:: DATASET CONTENT ::

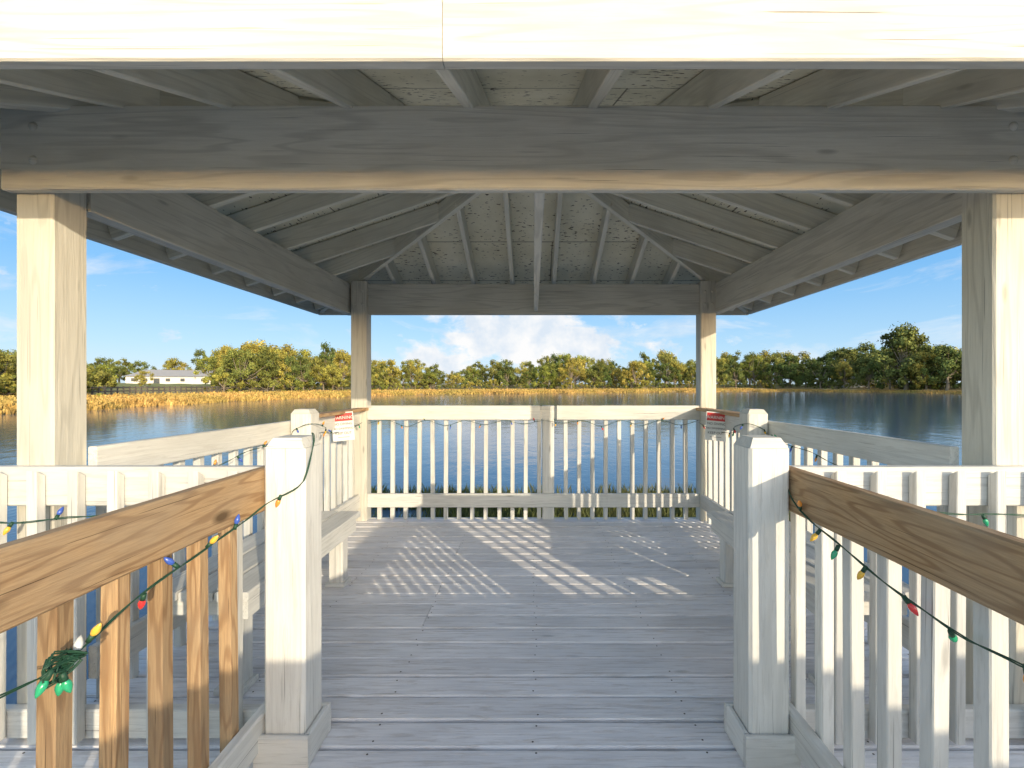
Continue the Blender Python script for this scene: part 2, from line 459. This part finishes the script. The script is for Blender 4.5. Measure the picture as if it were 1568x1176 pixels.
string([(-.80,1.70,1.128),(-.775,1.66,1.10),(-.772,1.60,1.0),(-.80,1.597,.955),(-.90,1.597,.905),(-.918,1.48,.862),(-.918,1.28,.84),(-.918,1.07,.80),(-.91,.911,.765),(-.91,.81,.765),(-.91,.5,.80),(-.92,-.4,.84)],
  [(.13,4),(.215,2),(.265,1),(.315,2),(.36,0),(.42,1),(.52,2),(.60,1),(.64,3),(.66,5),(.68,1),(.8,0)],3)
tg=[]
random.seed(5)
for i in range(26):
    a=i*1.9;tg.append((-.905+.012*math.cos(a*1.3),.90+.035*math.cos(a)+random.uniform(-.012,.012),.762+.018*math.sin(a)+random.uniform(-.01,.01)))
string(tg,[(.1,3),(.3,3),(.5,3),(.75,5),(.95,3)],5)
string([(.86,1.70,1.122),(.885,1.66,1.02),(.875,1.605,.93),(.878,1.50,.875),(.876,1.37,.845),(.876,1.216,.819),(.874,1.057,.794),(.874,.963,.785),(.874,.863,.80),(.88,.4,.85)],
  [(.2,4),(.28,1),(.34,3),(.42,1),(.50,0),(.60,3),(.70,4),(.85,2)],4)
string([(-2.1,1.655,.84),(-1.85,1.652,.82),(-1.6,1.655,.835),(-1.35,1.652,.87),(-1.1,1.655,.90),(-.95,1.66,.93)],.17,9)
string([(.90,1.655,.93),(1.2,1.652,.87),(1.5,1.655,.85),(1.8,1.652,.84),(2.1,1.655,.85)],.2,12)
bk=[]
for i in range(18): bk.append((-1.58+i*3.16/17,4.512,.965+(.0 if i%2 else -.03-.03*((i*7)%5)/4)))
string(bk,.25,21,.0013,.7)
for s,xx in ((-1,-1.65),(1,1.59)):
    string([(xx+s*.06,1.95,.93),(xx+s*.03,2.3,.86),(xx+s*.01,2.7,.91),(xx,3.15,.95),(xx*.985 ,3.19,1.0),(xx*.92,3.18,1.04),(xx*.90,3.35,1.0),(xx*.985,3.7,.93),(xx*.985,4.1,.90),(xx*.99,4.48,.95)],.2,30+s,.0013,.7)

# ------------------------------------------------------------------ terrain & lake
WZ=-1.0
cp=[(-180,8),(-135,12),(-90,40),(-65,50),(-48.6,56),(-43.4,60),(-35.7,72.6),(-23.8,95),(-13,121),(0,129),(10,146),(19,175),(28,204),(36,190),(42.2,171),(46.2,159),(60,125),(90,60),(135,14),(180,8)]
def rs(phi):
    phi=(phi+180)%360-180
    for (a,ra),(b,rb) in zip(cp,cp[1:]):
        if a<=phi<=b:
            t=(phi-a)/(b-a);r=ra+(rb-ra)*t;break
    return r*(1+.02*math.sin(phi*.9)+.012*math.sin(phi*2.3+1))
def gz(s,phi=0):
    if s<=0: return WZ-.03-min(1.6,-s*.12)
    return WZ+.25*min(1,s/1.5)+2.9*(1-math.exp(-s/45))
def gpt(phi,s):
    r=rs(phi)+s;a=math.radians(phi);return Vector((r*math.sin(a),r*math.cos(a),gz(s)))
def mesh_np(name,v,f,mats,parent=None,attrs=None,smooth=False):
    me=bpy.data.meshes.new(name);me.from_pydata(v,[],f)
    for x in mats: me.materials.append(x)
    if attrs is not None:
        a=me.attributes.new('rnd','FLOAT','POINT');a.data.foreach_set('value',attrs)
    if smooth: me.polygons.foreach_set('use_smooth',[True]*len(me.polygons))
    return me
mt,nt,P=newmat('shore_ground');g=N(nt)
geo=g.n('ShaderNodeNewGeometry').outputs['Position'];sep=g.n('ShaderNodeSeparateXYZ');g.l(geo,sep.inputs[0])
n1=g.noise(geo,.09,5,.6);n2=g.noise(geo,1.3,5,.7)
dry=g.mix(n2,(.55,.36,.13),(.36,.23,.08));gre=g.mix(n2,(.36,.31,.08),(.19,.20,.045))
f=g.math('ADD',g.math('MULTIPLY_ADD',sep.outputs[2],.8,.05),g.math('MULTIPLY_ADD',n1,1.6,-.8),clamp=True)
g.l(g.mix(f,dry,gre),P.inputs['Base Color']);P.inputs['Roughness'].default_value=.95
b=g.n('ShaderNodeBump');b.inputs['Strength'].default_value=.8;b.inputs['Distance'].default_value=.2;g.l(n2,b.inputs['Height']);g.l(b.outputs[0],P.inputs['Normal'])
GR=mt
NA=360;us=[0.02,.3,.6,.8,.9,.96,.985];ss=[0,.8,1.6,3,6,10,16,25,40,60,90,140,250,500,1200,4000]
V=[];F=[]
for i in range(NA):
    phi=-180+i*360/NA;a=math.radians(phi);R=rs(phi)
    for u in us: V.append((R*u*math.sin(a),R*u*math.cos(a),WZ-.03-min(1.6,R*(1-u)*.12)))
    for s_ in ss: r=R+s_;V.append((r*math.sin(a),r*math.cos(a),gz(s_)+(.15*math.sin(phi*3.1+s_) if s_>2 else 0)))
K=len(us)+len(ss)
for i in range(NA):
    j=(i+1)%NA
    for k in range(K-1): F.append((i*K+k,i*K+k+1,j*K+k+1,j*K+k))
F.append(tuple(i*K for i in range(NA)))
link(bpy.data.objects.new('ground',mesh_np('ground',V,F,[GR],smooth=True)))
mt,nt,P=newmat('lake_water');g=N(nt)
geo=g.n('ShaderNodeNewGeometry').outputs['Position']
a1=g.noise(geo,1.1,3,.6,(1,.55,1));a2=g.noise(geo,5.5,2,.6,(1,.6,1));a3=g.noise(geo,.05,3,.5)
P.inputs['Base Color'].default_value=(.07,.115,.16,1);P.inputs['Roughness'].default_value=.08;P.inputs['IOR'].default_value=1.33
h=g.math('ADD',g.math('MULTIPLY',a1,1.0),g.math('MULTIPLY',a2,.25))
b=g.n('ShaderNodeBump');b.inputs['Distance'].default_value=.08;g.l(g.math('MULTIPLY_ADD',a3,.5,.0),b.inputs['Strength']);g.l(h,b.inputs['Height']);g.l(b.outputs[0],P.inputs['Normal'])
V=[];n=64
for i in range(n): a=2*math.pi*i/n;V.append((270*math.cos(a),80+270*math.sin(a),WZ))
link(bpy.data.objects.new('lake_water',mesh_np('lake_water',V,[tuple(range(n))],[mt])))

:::

All of the material above should be reproduced exactly, except the pictures.

Continue the Blender Python script for this scene: part 2, from line 459. This part finishes the script. The script is for Blender 4.5. Measure the picture as if it were 1568x1176 pixels.
string([(-.80,1.70,1.128),(-.775,1.66,1.10),(-.772,1.60,1.0),(-.80,1.597,.955),(-.90,1.597,.905),(-.918,1.48,.862),(-.918,1.28,.84),(-.918,1.07,.80),(-.91,.911,.765),(-.91,.81,.765),(-.91,.5,.80),(-.92,-.4,.84)],
  [(.13,4),(.215,2),(.265,1),(.315,2),(.36,0),(.42,1),(.52,2),(.60,1),(.64,3),(.66,5),(.68,1),(.8,0)],3)
tg=[]
random.seed(5)
for i in range(26):
    a=i*1.9;tg.append((-.905+.012*math.cos(a*1.3),.90+.035*math.cos(a)+random.uniform(-.012,.012),.762+.018*math.sin(a)+random.uniform(-.01,.01)))
string(tg,[(.1,3),(.3,3),(.5,3),(.75,5),(.95,3)],5)
string([(.86,1.70,1.122),(.885,1.66,1.02),(.875,1.605,.93),(.878,1.50,.875),(.876,1.37,.845),(.876,1.216,.819),(.874,1.057,.794),(.874,.963,.785),(.874,.863,.80),(.88,.4,.85)],
  [(.2,4),(.28,1),(.34,3),(.42,1),(.50,0),(.60,3),(.70,4),(.85,2)],4)
string([(-2.1,1.655,.84),(-1.85,1.652,.82),(-1.6,1.655,.835),(-1.35,1.652,.87),(-1.1,1.655,.90),(-.95,1.66,.93)],.17,9)
string([(.90,1.655,.93),(1.2,1.652,.87),(1.5,1.655,.85),(1.8,1.652,.84),(2.1,1.655,.85)],.2,12)
bk=[]
for i in range(18): bk.append((-1.58+i*3.16/17,4.512,.965+(.0 if i%2 else -.03-.03*((i*7)%5)/4)))
string(bk,.25,21,.0013,.7)
for s,xx in ((-1,-1.65),(1,1.59)):
    string([(xx+s*.06,1.95,.93),(xx+s*.03,2.3,.86),(xx+s*.01,2.7,.91),(xx,3.15,.95),(xx*.985 ,3.19,1.0),(xx*.92,3.18,1.04),(xx*.90,3.35,1.0),(xx*.985,3.7,.93),(xx*.985,4.1,.90),(xx*.99,4.48,.95)],.2,30+s,.0013,.7)

# ------------------------------------------------------------------ terrain & lake
WZ=-1.0
cp=[(-180,8),(-135,12),(-90,40),(-65,50),(-48.6,56),(-43.4,60),(-35.7,72.6),(-23.8,95),(-13,121),(0,129),(10,146),(19,175),(28,204),(36,190),(42.2,171),(46.2,159),(60,125),(90,60),(135,14),(180,8)]
def rs(phi):
    phi=(phi+180)%360-180
    for (a,ra),(b,rb) in zip(cp,cp[1:]):
        if a<=phi<=b:
            t=(phi-a)/(b-a);r=ra+(rb-ra)*t;break
    return r*(1+.02*math.sin(phi*.9)+.012*math.sin(phi*2.3+1))
def gz(s,phi=0):
    if s<=0: return WZ-.03-min(1.6,-s*.12)
    return WZ+.25*min(1,s/1.5)+2.9*(1-math.exp(-s/45))
def gpt(phi,s):
    r=rs(phi)+s;a=math.radians(phi);return Vector((r*math.sin(a),r*math.cos(a),gz(s)))
def mesh_np(name,v,f,mats,parent=None,attrs=None,smooth=False):
    me=bpy.data.meshes.new(name);me.from_pydata(v,[],f)
    for x in mats: me.materials.append(x)
    if attrs is not None:
        a=me.attributes.new('rnd','FLOAT','POINT');a.data.foreach_set('value',attrs)
    if smooth: me.polygons.foreach_set('use_smooth',[True]*len(me.polygons))
    return me
mt,nt,P=newmat('shore_ground');g=N(nt)
geo=g.n('ShaderNodeNewGeometry').outputs['Position'];sep=g.n('ShaderNodeSeparateXYZ');g.l(geo,sep.inputs[0])
n1=g.noise(geo,.09,5,.6);n2=g.noise(geo,1.3,5,.7)
dry=g.mix(n2,(.55,.36,.13),(.36,.23,.08));gre=g.mix(n2,(.36,.31,.08),(.19,.20,.045))
f=g.math('ADD',g.math('MULTIPLY_ADD',sep.outputs[2],.8,.05),g.math('MULTIPLY_ADD',n1,1.6,-.8),clamp=True)
g.l(g.mix(f,dry,gre),P.inputs['Base Color']);P.inputs['Roughness'].default_value=.95
b=g.n('ShaderNodeBump');b.inputs['Strength'].default_value=.8;b.inputs['Distance'].default_value=.2;g.l(n2,b.inputs['Height']);g.l(b.outputs[0],P.inputs['Normal'])
GR=mt
NA=360;us=[0.02,.3,.6,.8,.9,.96,.985];ss=[0,.8,1.6,3,6,10,16,25,40,60,90,140,250,500,1200,4000]
V=[];F=[]
for i in range(NA):
    phi=-180+i*360/NA;a=math.radians(phi);R=rs(phi)
    for u in us: V.append((R*u*math.sin(a),R*u*math.cos(a),WZ-.03-min(1.6,R*(1-u)*.12)))
    for s_ in ss: r=R+s_;V.append((r*math.sin(a),r*math.cos(a),gz(s_)+(.15*math.sin(phi*3.1+s_) if s_>2 else 0)))
K=len(us)+len(ss)
for i in range(NA):
    j=(i+1)%NA
    for k in range(K-1): F.append((i*K+k,i*K+k+1,j*K+k+1,j*K+k))
F.append(tuple(i*K for i in range(NA)))
link(bpy.data.objects.new('ground',mesh_np('ground',V,F,[GR],smooth=True)))
mt,nt,P=newmat('lake_water');g=N(nt)
geo=g.n('ShaderNodeNewGeometry').outputs['Position']
a1=g.noise(geo,1.1,3,.6,(1,.55,1));a2=g.noise(geo,5.5,2,.6,(1,.6,1));a3=g.noise(geo,.05,3,.5)
P.inputs['Base Color'].default_value=(.07,.115,.16,1);P.inputs['Roughness'].default_value=.08;P.inputs['IOR'].default_value=1.33
h=g.math('ADD',g.math('MULTIPLY',a1,1.0),g.math('MULTIPLY',a2,.25))
b=g.n('ShaderNodeBump');b.inputs['Distance'].default_value=.08;g.l(g.math('MULTIPLY_ADD',a3,.5,.0),b.inputs['Strength']);g.l(h,b.inputs['Height']);g.l(b.outputs[0],P.inputs['Normal'])
V=[];n=64
for i in range(n): a=2*math.pi*i/n;V.append((270*math.cos(a),80+270*math.sin(a),WZ))
link(bpy.data.objects.new('lake_water',mesh_np('lake_water',V,[tuple(range(n))],[mt])))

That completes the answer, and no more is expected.